Detalhados textos distribuídos em Istambul, durante a reunião da ONU sobre cidades, mostram como as grandes empresas, favorecidas pelos meios de comunicação baratos, descentralizaram suas operações não apenas em cidades pequenas, mas pelos países; nas nações pobres a mão-de-obra é mais barata.
Da mesma forma que as empresas não dependem tanto dos grandes centros, os indivíduos também não.

Ao analisar as cidades de Terceiro Mundo, os urbanistas constatam que a mistura de concentração de renda, baixos salários, desemprego e falta de boas escolas públicas criou guetos das classes média e alta -guetos, muitas vezes, fortificados como shopping centers ou condomínios de luxo.
Justamente esses guetos passariam a ser informatizados, servidos por batalhões de entregadores, que transitam pela cidade suja, pobre, poluída, dominada por mendigos, assaltantes, meninos de rua.

Quem não se contenta em viver em guetos muda-se para cidades menores e tranquilas. Podem se manter conectados aos grandes centros pelas redes de informação.
As cidades virariam, então, cenário daqueles tenebrosos filmes de ficção, ocupadas por hordas de delinquentes e desempregados.

Consenso aqui em Istambul: nem os mais geniais urbanistas nem a mais fantástica das invenções tecnológicas fazem milagres nas cidades. Não é a aglomeração que provoca o caos, mas a pobreza.
O pobre é mais atingido. Mas o rico não vive bem: poucas coisas são piores do que viver com medo, cercado de guardas-costas.

O computador até ajuda -e muito- alguém a ter mais tempo livre e acesso a informação.
Mas com miséria, imaginar salvação na informática é algo como encomendar ao urbanista jardim para embelezar cemitério.

Fui a uma conferência intitulada "Transporte no Século 21". Numa conversa informal, um urbanista europeu me fez uma pergunta absolutamente apropriada: "Quem foram os idiotas que acabaram com os bondes nas cidades brasileiras?".
Permanecessem os bondes, as cidades seriam menos poluídas, mais charmosas, e, acima de tudo, o trânsito mais fácil.

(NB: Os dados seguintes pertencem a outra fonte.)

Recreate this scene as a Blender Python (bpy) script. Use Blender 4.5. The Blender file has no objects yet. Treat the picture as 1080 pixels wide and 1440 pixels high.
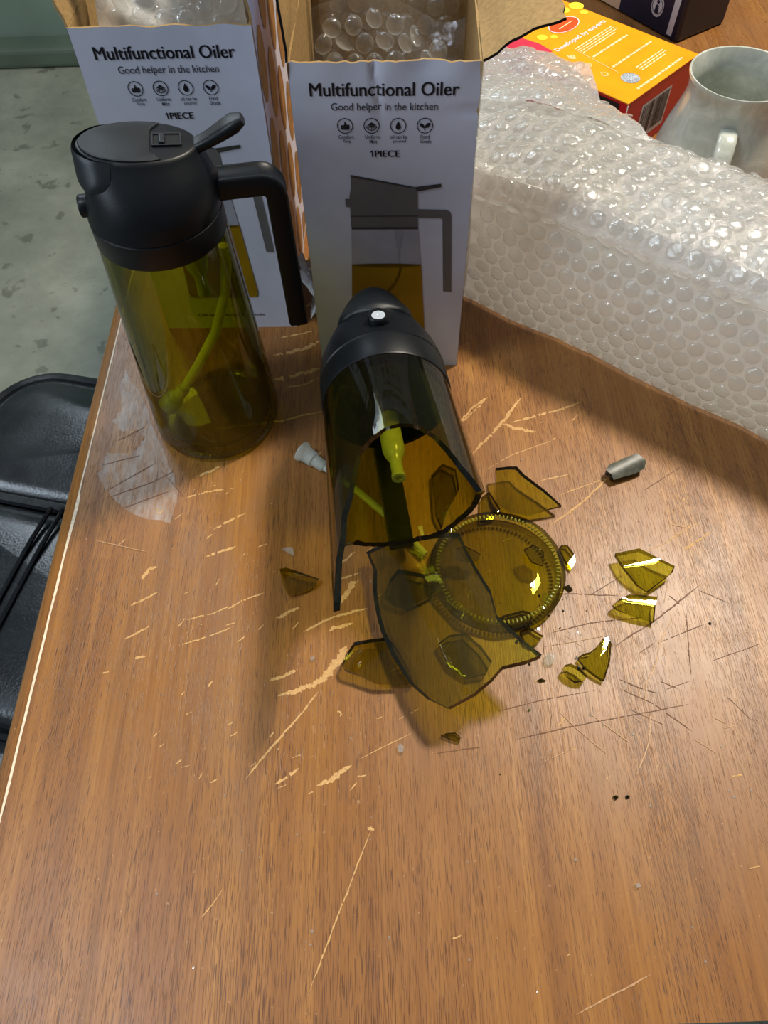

Mais um consenso de Istambul: para melhorar a vida dos cidadãos nos grandes centros, as autoridades devem enfrentar o lobby dos produtores de automóveis e expandir o transporte público.
Se depender da tradição brasileira, com sua reverência às montadoras (e Fernando Henrique Cardoso não fugiu à regra), fecham escolas para transformar em estacionamento.

Duas idéias de extremo bom senso, divulgadas nos debates, para melhorar o trânsito: furgões de luxo, com pouquíssimas paradas, estimulando a classe média a deixar o carro na garagem; cobrar pedágio para veículos particulares circularem em determinados pontos da cidade.

Citada com impressionante frequência nos debates e documentos, Curitiba está para os planejadores urbanos do mundo como a seleção brasileira de futebol aos esportes.
Fortaleza entrou na lista de admirações internacionais, ao ser premiada, no Habitat 2, por ensinar como se melhora uma cidade com baixo custo.

PS - Já sabia que Istambul tinha algumas das mesquitas e palácios mais esplendorosos do mundo.
O que eu não sabia é que eles produziam doces tão deslumbrantes. Um deles, por exemplo, chamado "delícia turca", é feito de finas camadas de algo que lembra nossa maria-mole, contornadas por mel e amêndoas achocolatadas.